One of the beautiful things about being in Christian community, is the reality that others have faith too and they teach us, and guide us, and lift us up when our faith isn’t as strong.  Most Sundays have us begin our statement of faith with the words, “We believe.”  It’s not an ‘I’ statement, but a recognition that we are part of something larger. We get to have our hands taken and led to something that we might not always be able to claim on our own, just like Jesus guiding the family and others to see their beloved child.  In community, we teach each other, we play a role in shaping the faith of others. 

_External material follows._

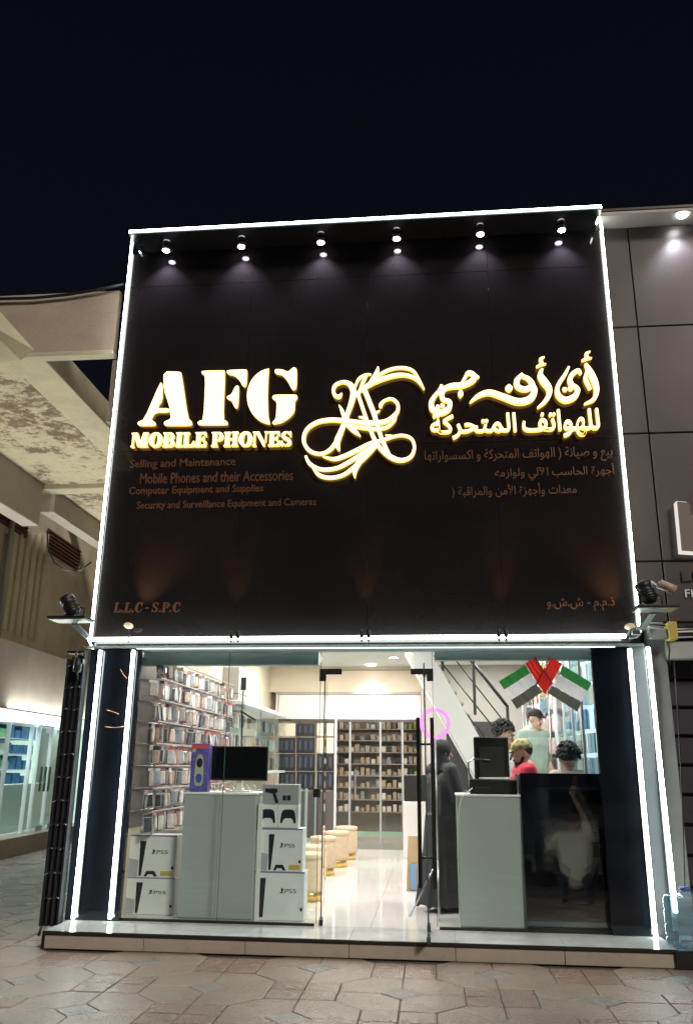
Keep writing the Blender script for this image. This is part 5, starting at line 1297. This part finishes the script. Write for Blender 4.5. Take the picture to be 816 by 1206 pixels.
# stock in the left shop
stock_m = [mat('teal_stock', (.10, .32, .32), .5, var=.4, vs_=9), mat('blue_stock', (.05, .20, .45), .5, var=.4, vs_=9), mat('green_stock', (.15, .35, .18), .5, var=.5, vs_=9), mat('pale_stock', (.55, .65, .60), .5, var=.3, vs_=9), mat('yellow_stock', (.60, .58, .10), .5)]
sr = thing('shelf_unit', wp(0, -1.0, .3), 'shelf wall of teal and blue goods inside the lit shop across the corner', 'shelf')
tend = tz(32, 920, -.8)[0]
for i in range(9): wbox(-6.5, tend, -1.35, -.65, .5 + i * .3, .52 + i * .3, 'board', M_steelw, sr)
wbox(-6.5, tend, -1.42, -1.38, .3, 3.0, 'back', mat('shelf_back_teal', (.20, .32, .30), .6), sr)
ww = ['lowest', 'second', 'third', 'fourth', 'fifth', 'sixth', 'seventh', 'eighth', 'top']
for i in range(9):
    t_ = -.5
    while t_ < tend - .3:
        L_ = R.uniform(.18, .5); m = R.choice(stock_m[:4] if R.random() < .93 else stock_m[4:])
        if 2 <= i <= 5 and t_ > tend * .45: m = stock_m[1]
        o = wbox(t_, t_ + L_, -1.1, -.7, .522 + i * .3, .522 + i * .3 + R.uniform(.14, .26), 'stock_box', m, None)
        tag(o, '%s goods on the %s shelf of the lit shop past the gate' % (m.name.replace('_stock', ''), ww[i]), 'box', 'stock in the lit neighbour shop'); t_ += L_ + R.uniform(.03, .1)
cn = thing('counter', wp(1, -.5, .3), 'frosted low counter behind the window of the lit side shop', 'counter')
wbox(-6, tend - .1, -.6, -.3, .302, 1.15, 'front', mat('frosted_front', (.60, .70, .65), .4), cn)
wbox(tz(57, 920, -.5)[0], tz(65, 920, -.5)[0], -.8, -.5, .302, 2.9, 'column', mat('pale_column', (.35, .40, .38), .4), nb)
for t_ in (-3.5, 0, 3.5, 7, 10):
    c = wp(t_, -.35, 2.98); t = thing('ceiling_lamp', c, 'flush lamp in the lit side shop, %s from the street' % {-3.5: 'first', 0: 'second', 3.5: 'third', 7: 'fourth', 10: 'fifth'}[t_], 'ceiling lamp', 'lamps in the side shop')
    MB().lathe([(0, 0), (.2, 0), (.2, -.02), (0, -.03)], c, 16).build('lens', M_disc, t)
    d = bpy.data.lights.new('lamp_light', 'AREA'); d.size = .8; d.energy = 130; d.color = (.86, 1, .95)
    o = bpy.data.objects.new('lamp_light', d); COL.objects.link(o); o.parent = t; o.location = (0, 0, -.05)
# louvre window, grooves, pipe and cable on the beige wall
lv = thing('louvre_window', wp(tz(80, 640, .02)[0], 0, 5.1), 'dark reddish louvred window high on the beige wall', 'window', 'louvred windows')
def louvre(t, p0, p1, pyt, pyb):
    a_, z1_ = tz(p0, pyt, .03); b_, _ = tz(p1, pyt, .03); _, z0_ = tz(p0, pyb, .03)
    wbox(a_, b_, .002, .03, z0_, z1_, 'frame', mat('louvre_dark', (.06, .025, .02), .6), t)
    n_ = 6
    for k in range(n_): wbox(a_ + .05, b_ - .05, .031, .07, z0_ + (z1_ - z0_) * (k + .2) / n_, z0_ + (z1_ - z0_) * (k + .55) / n_, 'slat', mat('louvre_slat', (.13, .05, .04), .6), t)
louvre(lv, 58, 98, 622, 650)
lv2 = thing('louvre_window', wp(tz(20, 600, .02)[0], 0, 5.1), 'dark louvred window beside the vertical pipe under the canopy', 'window', 'louvred windows')
louvre(lv2, 2, 38, 584, 615)
for px in (3, 11, 19, 27, 35, 43, 50):
    t_, _ = tz(px, 680, .02); wbox(t_ - .05, t_ + .05, .002, .05, zf1 + .3, tz(px, 625, .02)[1], 'wall_rib', M_conc)
t0_, z0_ = tz(3, 690, .12); t1_, z1_ = tz(20, 580, .12)
pp_ = thing('drain_pipe', wp(t1_, .12, z0_), 'grey vertical drain pipe on the ribbed beige wall', 'pipe')
MB().tube([wp(t1_, .12, zf1), wp(t1_, .12, ZS - .1)], .05, 10).build('pipe', mat('pipe_grey', (.30, .30, .28), .5), pp_)
cb = thing('hanging_cable', P(75, 640, 6.0), 'black cable looping down under the canopy beam', 'cable')
MB().tube([P(56, 625, 6.0), P(57, 645, 6.0), P(64, 662, 6.0), P(78, 672, 6.0), P(95, 672, 6.0), P(108, 662, 6.0)], .014, 6).build('cable', M_blackm, cb)
cb = thing('roof_cable', P(60, 348, .4), 'black cable sagging along the top of the pinkish beam', 'cable')
MB().tube([P(0, 352, yn - .15), P(40, 351, yn - .15), P(80, 347, yn - .15), P(110, 342, yn - .15), P(146, 335, yn - .15)], .018, 6).build('cable', M_blackm, cb)
ant = None
# far wall behind, closing the walkway
MB().box(-7.9, -3.5, 19.0, 19.3, 0, 8).build('end_wall', M_beigew, nb)
for t_ in (-4.5, .5, 5.5):  # added upward fill lamps that brighten the canopy, no fixtures built
    d = bpy.data.lights.new('lamp_light', 'AREA'); d.shape = 'RECTANGLE'; d.size = 4.0; d.size_y = .25; d.energy = 165; d.color = (1, .98, .86)
    o = bpy.data.objects.new('lamp_light', d); COL.objects.link(o); o.location = wp(t_, .56, zf0 - .05); o.rotation_euler = (nrm * .75 + Vector((0, 0, .65))).to_track_quat('-Z', 'Y').to_euler(); o.parent = nb; o.matrix_parent_inverse = Matrix.Translation(-nb.location)

# ================================================================ outside right: grey clad building
M_clad = mat('grey_cladding', (.085, .072, .068), .33, metal=.35, var=.07, vs_=.9)
rbd = thing('grey_building', (4, .8, 0), 'grey metal clad shop building adjoining the sign', 'building')
YR = .75
xv = (P(733, 262, YR).x + P(787, 680, YR).x) / 2
zj_ = [P(770, 733, YR).z, P(770, 661, YR).z, P(770, 510, YR).z, P(770, 384, YR).z, P(770, 266, YR).z]
xs_ = [xr_ + .012, xv, xv + 1.9, xv + 3.8, xv + 5.7]
for i in range(4):
    for j in range(4):
        MB().bev(xs_[i] + .008, xs_[i + 1] - .008, YR, YR + .02, zj_[j] + .008, zj_[j + 1] - .008, .004).build('cladding_panel', M_clad, rbd)
MB().box(xs_[0], xs_[-1], YR + .021, 9, 2.85, zj_[4] + .1).build('core', mat('joint_black', (.012, .011, .011), .7), rbd)
zc0 = zj_[4]
MB().bev(LX1 + .03, xs_[-1], YR - .24, YR + .3, zc0 + .002, zc0 + .05, .006).build('soffit', mat('pale_soffit', (.50, .47, .44), .5), rbd)
MB().box(LX1 + .03, xs_[-1], YR - .25, YR + .3, zc0 + .051, zc0 + .08).build('parapet_cap', M_clad, rbd)
p = P(803, 253, YR - .18)
t = thing('downlight', (p.x, YR - .18, zc0), 'round downlight in the soffit of the grey building on the right', 'downlight')
MB().lathe([(0, 0), (.055, 0), (.055, -.012), (.04, -.02), (0, -.018)], (p.x, YR - .18, zc0), 20).build('lens', M_lens, t)
lampspot((p.x, YR - .2, zc0 - .04), (p.x - .1, YR + .05, 5.2), 60, 95, .8, (.80, .82, 1.0), .03, t)
# block letter sign
sg = thing('block_letter_sign', P(800, 620, YR), 'brown block letter with a bright white edge on the grey building', 'sign')
def rp(pts, Y=YR - .09): return [(P(x, y, Y).x, P(x, y, Y).z) for x, y in pts]
f_ = lambda x, y: (770 + x * 46 / 370, 570 + y * 150 / 1206)
lp = rp([f_(205, 165), f_(300, 172), f_(330, 200), f_(335, 295), f_(420, 295), f_(520, 300), f_(520, 665), f_(250, 645)])
MB().prism(lp, Vector((0, YR, 0)), EX, EZ, NF, .004, .10).build('letter_body', emis('sign_edge_glow', (1, .90, .82), .85), sg)
c_ = (sum(p[0] for p in lp) / len(lp), sum(p[1] for p in lp) / len(lp))
MB().prism([(c_[0] + (p[0] - c_[0]) * .955, c_[1] + (p[1] - c_[1]) * .965) for p in lp], Vector((0, YR, 0)), EX, EZ, NF, .101, .106).build('letter_face', mat('letter_face_brown', (.20, .15, .125), .5), sg)
for body, l, yb, yt, m in (("L.L", 803, 685, 673, M_blackm), ("FI", 807, 703, 694, M_steelw)):
    a = P(l, yb, YR - .02); b = P(l + 22 if body == 'L.L' else l + 9, yb, YR - .02); tt = P(l, yt, YR - .02)
    text(body, 1, m, .015, .004, rbd, 'lettering', Vector((a.x, YR - .002, a.z)), EX, EZ, NF, b.x - a.x, tt.z - a.z)
# service run under the cladding
zb = zj_[0]
tk = thing('cable_trunking', P(785, 745, .6), 'pale cable trunking with yellow taped end under the grey cladding', 'trunking')
a, b = P(764, 753, .55), P(792, 741, .55)
MB().bev(a.x, b.x, .50, .62, a.z, b.z, .005).build('duct', M_alu, tk)
a, b = P(788, 753, .48), P(796, 732, .48)
MB().bev(a.x, b.x, .47, .64, a.z, b.z, .006).build('yellow_tape', mat('yellow_tape', (.60, .45, .10), .5), tk)
for k in range(5):
    y_ = 736 + 3.2 * k
    MB().tube([P(762 + k, y_ - 1, .58), P(775, y_ + 3 * math.sin(k), .56), P(795, y_ + 2, .58), P(822, y_ + 1, .58)], .009, 6).build('pipe', [M_blackm, M_alu, M_white, M_blackm, M_gray_print][k], tk)
MB().tube([P(786, 756, .5), P(788, 765, .5), P(787, 776, .52), P(790, 782, .54)], .008, 6).build('loose_cable', M_blackm, tk)
MB().tube([P(793, 778, .5), P(797, 830, .5), P(801, 900, .5), P(804, 980, .5), P(806, 1050, .5)], .006, 6).build('loose_cable', M_blackm, tk)
cl = thing('led_clip', P(748, 742, .45), 'bunched white wires and clips at the lower right sign corner', 'wire clip')
MB().tube([P(738, 748, .42), P(742, 741, .42), P(750, 738, .42), P(756, 744, .42), P(750, 750, .42), P(741, 752, .42)], .010, 6).build('wire', M_steelw, cl)
MB().bev(P(744, 748, .4).x, P(753, 742, .4).x, .38, .43, P(744, 748, .4).z, P(744, 742, .4).z, .004).build('clip', M_steelw, cl)
# shop fascia and grey pier, dark shop beyond
a, b = P(785, 776, .62), P(816, 755, .62)
MB().bev(a.x, xs_[-1], .62, .74, a.z, b.z, .006).build('shop_fascia', mat('pale_fascia', (.34, .36, .35), .5, var=.08), rbd)
px1 = P(797, 900, .68).x
MB().bev(2.118, px1, .66, .80, 0, zj_[0] - .01, .005).build('pier', mat('grey_pier', (.17, .18, .19), .55, var=.12, vs_=3), rbd)
MB().box(px1 + .002, xs_[-1], .95, 1.0, 0, zj_[0] - .02).build('dark_shutter', mat('dark_shutter', (.03, .028, .04), .5), rbd)
for k in range(9): MB().bev(px1 + .01, px1 + 1.2, .90, .948, .25 + k * .27, .49 + k * .27, .008).build('shutter_panel', mat('shutter_panel_dark', (.045, .042, .055) if k < 8 else (.25, .20, .33), .4), rbd)
MB().box(xr_ + .02, xs_[-1], .3, .94, .0, .02).build('side_paving', M_face, rbd)
# water bottle
hb = H(804, 1110, F0)
t = thing('water_bottle', (2.10, .30, 0), 'large clear blue water bottle at the right end of the step', 'bottle')
M_pet = glass('blue_plastic', (.62, .82, .93), 1.45, .03, .16)
bx, by = P(811, 1100, .16).x, .16
t.location = (bx, by, 0)
MB().bev(bx - .17, bx + .2, by - .17, by + .2, 0, F0 - .005, .006).build('stand_block', M_edge, t)
MB().lathe([(0, 0), (.16, 0), (.182, .012), (.185, .06), (.174, .075), (.185, .09), (.185, .16), (.174, .175), (.185, .19), (.185, .27), (.174, .285), (.185, .30), (.184, .36), (.170, .395), (.06, .405), (.04, .41), (.04, .43), (0, .432)], (bx, by, F0 - .004), 30).build('bottle_body', M_pet, t)
MB().lathe([(0, 0), (.044, 0), (.044, .025), (0, .027)], (bx, by, F0 + .43), 16).build('cap', M_blu, t)

# ================================================================ parked car behind the viewer (seen mirrored in the black panel)
car = thing('parked_car', (2.5, -6.4, 0), 'silver parked car facing the shop, mirrored in the black counter panel', 'car')
prof = [(-.0, .42), (.0, .62), (.06, .78), (.35, .88), (1.15, .98), (1.25, 1.02), (1.95, 1.45), (2.3, 1.50), (3.6, 1.48), (4.15, 1.05), (4.5, 1.0), (4.55, .5), (4.4, .30), (.12, .28)]
def cs(w0): return [(2.5 + w0, -4.35 - p[0], p[1]) for p in prof]
mb = MB(); nP = len(prof); rings = []
for xo, sq in ((-.86, .90), (-.80, .985), (0, 1.0), (.80, .985), (.86, .90)):
    rings.append([(2.5 + xo * (1 if p[1] < 1.02 else .86), -4.35 - (p[0] if abs(xo) < .1 else p[0] * .985 + .03), .28 + (p[1] - .28) * sq) for p in prof])
for rg in rings: mb.v += rg
for i in range(4):
    for j in range(nP): mb.f.append((i * nP + j, i * nP + (j + 1) % nP, (i + 1) * nP + (j + 1) % nP, (i + 1) * nP + j)); mb.sm.append(False)
mb.f += [tuple(range(nP)), tuple(4 * nP + j for j in range(nP - 1, -1, -1))]; mb.sm += [False, False]
mb.build('body', mat('silver_car_paint', (.55, .55, .56), .25, metal=.5, coat=.6), car)
MB().hexa([(1.88, -5.52, 1.02), (3.12, -5.52, 1.02), (3.12, -5.53, 1.02), (1.88, -5.53, 1.02)], [(1.98, -6.24, 1.46), (3.02, -6.24, 1.46), (3.02, -6.26, 1.47), (1.98, -6.26, 1.47)]).build('windscreen', mat('car_glass', (.01, .012, .014), .05), car)
for s in (-1, 1):
    MB().bev(2.5 + s * .68 - .16, 2.5 + s * .68 + .16, -4.40, -4.33, .60, .76, .02).build('headlight', mat('headlight_clear', (.55, .55, .55), .1, metal=.3), car)
    for yw in (-5.2, -7.95):
        o = MB().lathe([(0, -.1), (.33, -.1), (.34, -.08), (.34, .08), (.33, .1), (0, .1)], (2.5 + s * .80, yw, .34), 24, axis=(1, 0, 0)).build('wheel', mat('tyre_rubber', (.02, .02, .02), .8), car)
        MB().lathe([(0, -.105), (.21, -.105), (.21, .105), (0, .105)], (2.5 + s * .80, yw, .34), 16, axis=(1, 0, 0)).build('rim', M_steel, o)
for k in range(5): MB().box(2.02, 2.98, -4.37, -4.33, .50 + k * .045, .525 + k * .045).build('grille_bar', M_blackm, car)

This is the fundamental difference between growing in our faith or losing it altogether.  To look and see God at work in the people around us can make all the difference in the world.  When faced with what we don’t understand, trying to look in the pew next to you, in those gathered behind and before you, who are praying with you and for you.  It matters.  It’s God showing up as God always does. 

Just as it was for Jarius, God’s healing happens when we see God at work in our lives, leading us to be with us, no matter what it is we are to face. 

John

Questions for Self-Reflection:  Are there moments that you have felt closer to God or father away?  What about moments when your faith was deepened?